▶ _Stated goal_: Exactly as written, retype the listing below, omitting the pictures.

▶ _Material provided_:
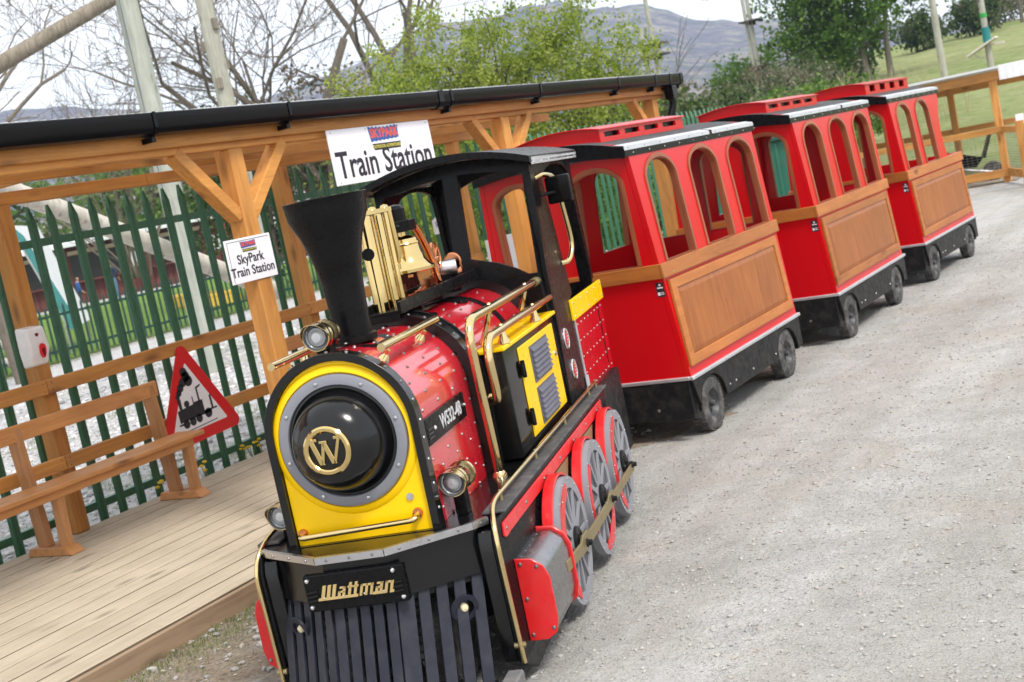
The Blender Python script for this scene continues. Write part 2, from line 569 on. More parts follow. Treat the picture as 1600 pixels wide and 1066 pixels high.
    def build(s, name, mat, parent=None, bevel=0.0, smooth=32, kind=None, label=None, seg=1):
        me = bpy.data.meshes.new(name)
        me.from_pydata(s.v, [], s.f)
        bm = bmesh.new()
        bm.from_mesh(me)
        if len(s.f) < 60000:
            bmesh.ops.recalc_face_normals(bm, faces=bm.faces)
        if bevel > 0:
            ed = [e for e in bm.edges if len(e.link_faces) == 2 and e.calc_face_angle(0) > R(35)]
            bmesh.ops.bevel(bm, geom=ed, offset=bevel, segments=seg, affect='EDGES', profile=0.6, clamp_overlap=True)
        bm.to_mesh(me)
        bm.free()
        if smooth:
            me.polygons.foreach_set('use_smooth', [True] * len(me.polygons))
            me.set_sharp_from_angle(angle=R(smooth))
        me.materials.append(mat)
        o = bpy.data.objects.new(name, me)
        COL.objects.link(o)
        if parent:
            o.parent = parent
        if kind:
            o['kind'] = kind
        if label:
            o['label'] = label
        return o


def thing(name, label, cat, loc=(0, 0, 0), rz=0.0, group=None):
    o = bpy.data.objects.new(name, None)
    o.empty_display_size = 0.2
    COL.objects.link(o)
    o.location = loc
    o.rotation_euler = (0, 0, rz)
    o['label'] = label
    o['category'] = cat
    if group:
        o['group'] = group
    return o


def tag(o, label, cat, group=None):
    o['label'] = label
    o['category'] = cat
    if group:
        o['group'] = group
    return o


def child_copy(src, parent, loc=None, name=None):
    c = src.copy()
    COL.objects.link(c)
    c.parent = parent
    if loc is not None:
        c.location = loc
    return c


def dup(root, loc, rz, label):
    r = root.copy()
    COL.objects.link(r)
    r.location = loc
    r.rotation_euler = (0, 0, rz)
    r['label'] = label
    for ch in list(root.children):
        c = ch.copy()
        COL.objects.link(c)
        c.parent = r
        for g in list(ch.children):
            d = g.copy()
            COL.objects.link(d)
            d.parent = c
    return r


def text(name, body, size, mat, M, parent=None, extrude=0.001, weight=0.0, xs=1.0, shear=0.0, align='CENTER', space=1.0):
    cu = bpy.data.curves.new(name, 'FONT')
    cu.body = body
    cu.size = size
    cu.extrude = extrude
    cu.offset = weight * size
    cu.align_x = align
    cu.align_y = 'CENTER'
    cu.shear = shear
    cu.space_character = space
    cu.resolution_u = 3
    tmp = bpy.data.objects.new('tmp_text', cu)
    COL.objects.link(tmp)
    bpy.context.view_layer.update()
    me = bpy.data.meshes.new_from_object(tmp.evaluated_get(bpy.context.evaluated_depsgraph_get()))
    bpy.data.objects.remove(tmp)
    me.transform(Matrix.Diagonal((xs, 1, 1, 1)))
    me.transform(M)
    me.name = name
    me.materials.clear()
    me.materials.append(mat)
    o = bpy.data.objects.new(name, me)
    COL.objects.link(o)
    if parent:
        o.parent = parent
    return o


def frame(o, x, y, z):
    """matrix from three axis columns and an origin"""
    return Matrix(((x[0], y[0], z[0], o[0]), (x[1], y[1], z[1], o[1]), (x[2], y[2], z[2], o[2]), (0, 0, 0, 1)))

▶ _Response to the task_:
The Blender Python script for this scene continues. Write part 2, from line 569 on. More parts follow. Treat the picture as 1600 pixels wide and 1066 pixels high.
    def build(s, name, mat, parent=None, bevel=0.0, smooth=32, kind=None, label=None, seg=1):
        me = bpy.data.meshes.new(name)
        me.from_pydata(s.v, [], s.f)
        bm = bmesh.new()
        bm.from_mesh(me)
        if len(s.f) < 60000:
            bmesh.ops.recalc_face_normals(bm, faces=bm.faces)
        if bevel > 0:
            ed = [e for e in bm.edges if len(e.link_faces) == 2 and e.calc_face_angle(0) > R(35)]
            bmesh.ops.bevel(bm, geom=ed, offset=bevel, segments=seg, affect='EDGES', profile=0.6, clamp_overlap=True)
        bm.to_mesh(me)
        bm.free()
        if smooth:
            me.polygons.foreach_set('use_smooth', [True] * len(me.polygons))
            me.set_sharp_from_angle(angle=R(smooth))
        me.materials.append(mat)
        o = bpy.data.objects.new(name, me)
        COL.objects.link(o)
        if parent:
            o.parent = parent
        if kind:
            o['kind'] = kind
        if label:
            o['label'] = label
        return o


def thing(name, label, cat, loc=(0, 0, 0), rz=0.0, group=None):
    o = bpy.data.objects.new(name, None)
    o.empty_display_size = 0.2
    COL.objects.link(o)
    o.location = loc
    o.rotation_euler = (0, 0, rz)
    o['label'] = label
    o['category'] = cat
    if group:
        o['group'] = group
    return o


def tag(o, label, cat, group=None):
    o['label'] = label
    o['category'] = cat
    if group:
        o['group'] = group
    return o


def child_copy(src, parent, loc=None, name=None):
    c = src.copy()
    COL.objects.link(c)
    c.parent = parent
    if loc is not None:
        c.location = loc
    return c


def dup(root, loc, rz, label):
    r = root.copy()
    COL.objects.link(r)
    r.location = loc
    r.rotation_euler = (0, 0, rz)
    r['label'] = label
    for ch in list(root.children):
        c = ch.copy()
        COL.objects.link(c)
        c.parent = r
        for g in list(ch.children):
            d = g.copy()
            COL.objects.link(d)
            d.parent = c
    return r


def text(name, body, size, mat, M, parent=None, extrude=0.001, weight=0.0, xs=1.0, shear=0.0, align='CENTER', space=1.0):
    cu = bpy.data.curves.new(name, 'FONT')
    cu.body = body
    cu.size = size
    cu.extrude = extrude
    cu.offset = weight * size
    cu.align_x = align
    cu.align_y = 'CENTER'
    cu.shear = shear
    cu.space_character = space
    cu.resolution_u = 3
    tmp = bpy.data.objects.new('tmp_text', cu)
    COL.objects.link(tmp)
    bpy.context.view_layer.update()
    me = bpy.data.meshes.new_from_object(tmp.evaluated_get(bpy.context.evaluated_depsgraph_get()))
    bpy.data.objects.remove(tmp)
    me.transform(Matrix.Diagonal((xs, 1, 1, 1)))
    me.transform(M)
    me.name = name
    me.materials.clear()
    me.materials.append(mat)
    o = bpy.data.objects.new(name, me)
    COL.objects.link(o)
    if parent:
        o.parent = parent
    return o


def frame(o, x, y, z):
    """matrix from three axis columns and an origin"""
    return Matrix(((x[0], y[0], z[0], o[0]), (x[1], y[1], z[1], o[1]), (x[2], y[2], z[2], o[2]), (0, 0, 0, 1)))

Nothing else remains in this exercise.